You'll see -- we have, I mean, CPIC Life and P&C. I mean different subsidiaries of CPIC have their own credit risk management team, but we all go by our group level credit management scheme. So that is to say we can have this kind of centralized management for credit risk management. So we all use the same standard across CPIC to cover all the steps of management. As of now, our -- we are quite diversified in terms of our credit products.
And in the history of CPIC, we actually had a very strict control for exposure for property market. As we have always been saying, we are quite prudent in terms of investment in property market. We exited a long time ago, the key area -- the sensitive areas. And we also noticed the China's policy is -- I mean China is heightened control for local government debt platform. So we will follow it very closely to monitor the risks of local government debt platform and while controlling risks select some partners.
So overall, we have very good credit risk management. You can see the credit ratings of our credit products, I mean, very good rating. We always maintain this kind of very high ratings, credit ratings. We'll continue to stick with it and we will sometimes select innovative fixed asset -- credit products, for example, ABS and risk licenses so that our fixed income assets can maintain a good risk profile. So they can produce long-term sustainable returns for CPIC.

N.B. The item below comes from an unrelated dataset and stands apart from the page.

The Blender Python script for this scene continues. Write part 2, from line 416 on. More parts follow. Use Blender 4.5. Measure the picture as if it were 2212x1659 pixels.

Well, thank you for all your questions. And we also asked questions from small and medium-sized investors. Now their question may centered on Changhang action plan and also pricing rate change, after that, the product strategy and some other questions, we will answer them in written form. And if you have further questions, you can contact our IR team. Thank you. That concludes this event. Thank you very much.
[Statements in English on this transcript were spoken by an interpreter present on the live call.]